Supplied information
Begin

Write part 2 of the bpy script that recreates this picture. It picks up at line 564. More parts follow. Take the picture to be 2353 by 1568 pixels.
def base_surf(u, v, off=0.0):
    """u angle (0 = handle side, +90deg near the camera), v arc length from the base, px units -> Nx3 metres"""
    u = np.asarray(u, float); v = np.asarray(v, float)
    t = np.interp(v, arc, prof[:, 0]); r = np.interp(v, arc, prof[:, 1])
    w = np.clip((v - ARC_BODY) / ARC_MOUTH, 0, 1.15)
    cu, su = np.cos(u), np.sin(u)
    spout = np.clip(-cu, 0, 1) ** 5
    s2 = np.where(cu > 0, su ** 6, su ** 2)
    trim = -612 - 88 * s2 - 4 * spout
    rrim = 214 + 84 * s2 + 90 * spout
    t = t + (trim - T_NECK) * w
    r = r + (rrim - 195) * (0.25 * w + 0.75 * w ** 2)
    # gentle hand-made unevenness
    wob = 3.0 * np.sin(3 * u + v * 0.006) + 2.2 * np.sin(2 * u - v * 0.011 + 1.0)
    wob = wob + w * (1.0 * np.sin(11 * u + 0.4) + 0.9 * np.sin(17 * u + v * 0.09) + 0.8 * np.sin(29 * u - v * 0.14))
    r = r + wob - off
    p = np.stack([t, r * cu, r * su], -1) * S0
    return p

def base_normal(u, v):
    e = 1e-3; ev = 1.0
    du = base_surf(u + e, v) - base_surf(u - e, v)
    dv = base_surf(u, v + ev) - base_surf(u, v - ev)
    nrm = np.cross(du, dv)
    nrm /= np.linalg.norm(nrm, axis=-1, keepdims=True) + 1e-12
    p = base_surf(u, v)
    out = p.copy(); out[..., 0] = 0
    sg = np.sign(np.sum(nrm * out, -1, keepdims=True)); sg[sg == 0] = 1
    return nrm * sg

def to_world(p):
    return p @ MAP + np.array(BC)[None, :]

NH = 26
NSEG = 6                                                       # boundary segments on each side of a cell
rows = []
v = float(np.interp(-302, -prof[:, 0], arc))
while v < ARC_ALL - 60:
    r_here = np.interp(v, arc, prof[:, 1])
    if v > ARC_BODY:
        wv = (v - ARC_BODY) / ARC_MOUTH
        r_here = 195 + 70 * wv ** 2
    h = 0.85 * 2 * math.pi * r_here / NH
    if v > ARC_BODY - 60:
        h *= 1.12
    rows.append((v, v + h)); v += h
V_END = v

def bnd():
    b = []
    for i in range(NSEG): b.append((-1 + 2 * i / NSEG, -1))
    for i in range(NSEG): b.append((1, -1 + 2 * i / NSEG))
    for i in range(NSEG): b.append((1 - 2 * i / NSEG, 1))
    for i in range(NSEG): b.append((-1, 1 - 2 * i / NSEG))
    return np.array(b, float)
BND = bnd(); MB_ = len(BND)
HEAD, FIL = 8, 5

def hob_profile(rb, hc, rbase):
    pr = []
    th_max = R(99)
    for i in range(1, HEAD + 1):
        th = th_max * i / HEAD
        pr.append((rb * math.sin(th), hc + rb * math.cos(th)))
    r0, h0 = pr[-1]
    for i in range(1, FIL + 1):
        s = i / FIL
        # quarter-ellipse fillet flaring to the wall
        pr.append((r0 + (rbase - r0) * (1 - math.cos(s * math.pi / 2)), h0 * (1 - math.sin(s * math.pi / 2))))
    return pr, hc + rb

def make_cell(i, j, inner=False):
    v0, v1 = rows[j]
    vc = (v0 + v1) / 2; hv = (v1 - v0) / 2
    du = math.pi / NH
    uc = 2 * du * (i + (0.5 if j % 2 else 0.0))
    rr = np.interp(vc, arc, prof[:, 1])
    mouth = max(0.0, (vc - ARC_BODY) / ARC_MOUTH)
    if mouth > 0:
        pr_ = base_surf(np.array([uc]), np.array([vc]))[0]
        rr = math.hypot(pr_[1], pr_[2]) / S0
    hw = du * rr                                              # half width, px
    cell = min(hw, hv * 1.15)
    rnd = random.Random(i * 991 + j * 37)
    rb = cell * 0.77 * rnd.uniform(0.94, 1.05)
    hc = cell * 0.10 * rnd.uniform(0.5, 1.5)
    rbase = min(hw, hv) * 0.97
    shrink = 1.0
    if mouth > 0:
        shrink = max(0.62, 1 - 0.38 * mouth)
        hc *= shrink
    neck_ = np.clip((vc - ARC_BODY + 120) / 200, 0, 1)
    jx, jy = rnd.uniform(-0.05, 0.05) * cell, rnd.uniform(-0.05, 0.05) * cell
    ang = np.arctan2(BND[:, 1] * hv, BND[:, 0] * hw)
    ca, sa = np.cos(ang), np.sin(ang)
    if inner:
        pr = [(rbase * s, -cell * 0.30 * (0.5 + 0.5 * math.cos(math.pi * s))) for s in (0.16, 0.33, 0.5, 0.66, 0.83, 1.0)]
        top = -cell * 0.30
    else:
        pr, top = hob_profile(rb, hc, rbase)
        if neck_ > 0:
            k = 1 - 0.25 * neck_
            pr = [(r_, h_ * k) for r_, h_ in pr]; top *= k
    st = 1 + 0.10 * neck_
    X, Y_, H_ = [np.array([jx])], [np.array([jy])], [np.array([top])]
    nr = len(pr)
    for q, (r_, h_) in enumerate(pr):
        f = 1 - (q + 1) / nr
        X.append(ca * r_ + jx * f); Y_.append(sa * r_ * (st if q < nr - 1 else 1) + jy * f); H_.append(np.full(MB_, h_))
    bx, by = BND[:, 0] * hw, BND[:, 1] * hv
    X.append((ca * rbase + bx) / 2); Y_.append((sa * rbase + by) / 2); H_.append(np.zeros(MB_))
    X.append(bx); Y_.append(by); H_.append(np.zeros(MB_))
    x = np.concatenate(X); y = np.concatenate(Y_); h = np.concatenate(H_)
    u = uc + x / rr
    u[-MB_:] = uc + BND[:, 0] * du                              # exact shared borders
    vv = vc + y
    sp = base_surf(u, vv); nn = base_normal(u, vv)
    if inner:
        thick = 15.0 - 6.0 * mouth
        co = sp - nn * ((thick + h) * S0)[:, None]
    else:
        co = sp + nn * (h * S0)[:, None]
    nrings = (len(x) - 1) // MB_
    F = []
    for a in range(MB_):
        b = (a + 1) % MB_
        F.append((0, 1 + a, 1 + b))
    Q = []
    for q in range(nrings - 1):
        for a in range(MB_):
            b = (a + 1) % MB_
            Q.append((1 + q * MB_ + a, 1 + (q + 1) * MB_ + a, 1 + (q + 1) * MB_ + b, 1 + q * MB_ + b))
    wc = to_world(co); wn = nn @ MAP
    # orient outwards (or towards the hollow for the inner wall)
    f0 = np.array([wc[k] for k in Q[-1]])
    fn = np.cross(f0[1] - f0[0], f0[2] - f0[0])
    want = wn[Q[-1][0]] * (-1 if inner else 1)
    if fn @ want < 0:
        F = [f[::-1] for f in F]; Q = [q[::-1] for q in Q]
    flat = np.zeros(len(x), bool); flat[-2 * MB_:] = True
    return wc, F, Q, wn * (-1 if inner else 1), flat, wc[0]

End

Problem description
Every line above should be written out again exactly as it stands.

Finished task
Write part 2 of the bpy script that recreates this picture. It picks up at line 564. More parts follow. Take the picture to be 2353 by 1568 pixels.
def base_surf(u, v, off=0.0):
    """u angle (0 = handle side, +90deg near the camera), v arc length from the base, px units -> Nx3 metres"""
    u = np.asarray(u, float); v = np.asarray(v, float)
    t = np.interp(v, arc, prof[:, 0]); r = np.interp(v, arc, prof[:, 1])
    w = np.clip((v - ARC_BODY) / ARC_MOUTH, 0, 1.15)
    cu, su = np.cos(u), np.sin(u)
    spout = np.clip(-cu, 0, 1) ** 5
    s2 = np.where(cu > 0, su ** 6, su ** 2)
    trim = -612 - 88 * s2 - 4 * spout
    rrim = 214 + 84 * s2 + 90 * spout
    t = t + (trim - T_NECK) * w
    r = r + (rrim - 195) * (0.25 * w + 0.75 * w ** 2)
    # gentle hand-made unevenness
    wob = 3.0 * np.sin(3 * u + v * 0.006) + 2.2 * np.sin(2 * u - v * 0.011 + 1.0)
    wob = wob + w * (1.0 * np.sin(11 * u + 0.4) + 0.9 * np.sin(17 * u + v * 0.09) + 0.8 * np.sin(29 * u - v * 0.14))
    r = r + wob - off
    p = np.stack([t, r * cu, r * su], -1) * S0
    return p

def base_normal(u, v):
    e = 1e-3; ev = 1.0
    du = base_surf(u + e, v) - base_surf(u - e, v)
    dv = base_surf(u, v + ev) - base_surf(u, v - ev)
    nrm = np.cross(du, dv)
    nrm /= np.linalg.norm(nrm, axis=-1, keepdims=True) + 1e-12
    p = base_surf(u, v)
    out = p.copy(); out[..., 0] = 0
    sg = np.sign(np.sum(nrm * out, -1, keepdims=True)); sg[sg == 0] = 1
    return nrm * sg

def to_world(p):
    return p @ MAP + np.array(BC)[None, :]

NH = 26
NSEG = 6                                                       # boundary segments on each side of a cell
rows = []
v = float(np.interp(-302, -prof[:, 0], arc))
while v < ARC_ALL - 60:
    r_here = np.interp(v, arc, prof[:, 1])
    if v > ARC_BODY:
        wv = (v - ARC_BODY) / ARC_MOUTH
        r_here = 195 + 70 * wv ** 2
    h = 0.85 * 2 * math.pi * r_here / NH
    if v > ARC_BODY - 60:
        h *= 1.12
    rows.append((v, v + h)); v += h
V_END = v

def bnd():
    b = []
    for i in range(NSEG): b.append((-1 + 2 * i / NSEG, -1))
    for i in range(NSEG): b.append((1, -1 + 2 * i / NSEG))
    for i in range(NSEG): b.append((1 - 2 * i / NSEG, 1))
    for i in range(NSEG): b.append((-1, 1 - 2 * i / NSEG))
    return np.array(b, float)
BND = bnd(); MB_ = len(BND)
HEAD, FIL = 8, 5

def hob_profile(rb, hc, rbase):
    pr = []
    th_max = R(99)
    for i in range(1, HEAD + 1):
        th = th_max * i / HEAD
        pr.append((rb * math.sin(th), hc + rb * math.cos(th)))
    r0, h0 = pr[-1]
    for i in range(1, FIL + 1):
        s = i / FIL
        # quarter-ellipse fillet flaring to the wall
        pr.append((r0 + (rbase - r0) * (1 - math.cos(s * math.pi / 2)), h0 * (1 - math.sin(s * math.pi / 2))))
    return pr, hc + rb

def make_cell(i, j, inner=False):
    v0, v1 = rows[j]
    vc = (v0 + v1) / 2; hv = (v1 - v0) / 2
    du = math.pi / NH
    uc = 2 * du * (i + (0.5 if j % 2 else 0.0))
    rr = np.interp(vc, arc, prof[:, 1])
    mouth = max(0.0, (vc - ARC_BODY) / ARC_MOUTH)
    if mouth > 0:
        pr_ = base_surf(np.array([uc]), np.array([vc]))[0]
        rr = math.hypot(pr_[1], pr_[2]) / S0
    hw = du * rr                                              # half width, px
    cell = min(hw, hv * 1.15)
    rnd = random.Random(i * 991 + j * 37)
    rb = cell * 0.77 * rnd.uniform(0.94, 1.05)
    hc = cell * 0.10 * rnd.uniform(0.5, 1.5)
    rbase = min(hw, hv) * 0.97
    shrink = 1.0
    if mouth > 0:
        shrink = max(0.62, 1 - 0.38 * mouth)
        hc *= shrink
    neck_ = np.clip((vc - ARC_BODY + 120) / 200, 0, 1)
    jx, jy = rnd.uniform(-0.05, 0.05) * cell, rnd.uniform(-0.05, 0.05) * cell
    ang = np.arctan2(BND[:, 1] * hv, BND[:, 0] * hw)
    ca, sa = np.cos(ang), np.sin(ang)
    if inner:
        pr = [(rbase * s, -cell * 0.30 * (0.5 + 0.5 * math.cos(math.pi * s))) for s in (0.16, 0.33, 0.5, 0.66, 0.83, 1.0)]
        top = -cell * 0.30
    else:
        pr, top = hob_profile(rb, hc, rbase)
        if neck_ > 0:
            k = 1 - 0.25 * neck_
            pr = [(r_, h_ * k) for r_, h_ in pr]; top *= k
    st = 1 + 0.10 * neck_
    X, Y_, H_ = [np.array([jx])], [np.array([jy])], [np.array([top])]
    nr = len(pr)
    for q, (r_, h_) in enumerate(pr):
        f = 1 - (q + 1) / nr
        X.append(ca * r_ + jx * f); Y_.append(sa * r_ * (st if q < nr - 1 else 1) + jy * f); H_.append(np.full(MB_, h_))
    bx, by = BND[:, 0] * hw, BND[:, 1] * hv
    X.append((ca * rbase + bx) / 2); Y_.append((sa * rbase + by) / 2); H_.append(np.zeros(MB_))
    X.append(bx); Y_.append(by); H_.append(np.zeros(MB_))
    x = np.concatenate(X); y = np.concatenate(Y_); h = np.concatenate(H_)
    u = uc + x / rr
    u[-MB_:] = uc + BND[:, 0] * du                              # exact shared borders
    vv = vc + y
    sp = base_surf(u, vv); nn = base_normal(u, vv)
    if inner:
        thick = 15.0 - 6.0 * mouth
        co = sp - nn * ((thick + h) * S0)[:, None]
    else:
        co = sp + nn * (h * S0)[:, None]
    nrings = (len(x) - 1) // MB_
    F = []
    for a in range(MB_):
        b = (a + 1) % MB_
        F.append((0, 1 + a, 1 + b))
    Q = []
    for q in range(nrings - 1):
        for a in range(MB_):
            b = (a + 1) % MB_
            Q.append((1 + q * MB_ + a, 1 + (q + 1) * MB_ + a, 1 + (q + 1) * MB_ + b, 1 + q * MB_ + b))
    wc = to_world(co); wn = nn @ MAP
    # orient outwards (or towards the hollow for the inner wall)
    f0 = np.array([wc[k] for k in Q[-1]])
    fn = np.cross(f0[1] - f0[0], f0[2] - f0[0])
    want = wn[Q[-1][0]] * (-1 if inner else 1)
    if fn @ want < 0:
        F = [f[::-1] for f in F]; Q = [q[::-1] for q in Q]
    flat = np.zeros(len(x), bool); flat[-2 * MB_:] = True
    return wc, F, Q, wn * (-1 if inner else 1), flat, wc[0]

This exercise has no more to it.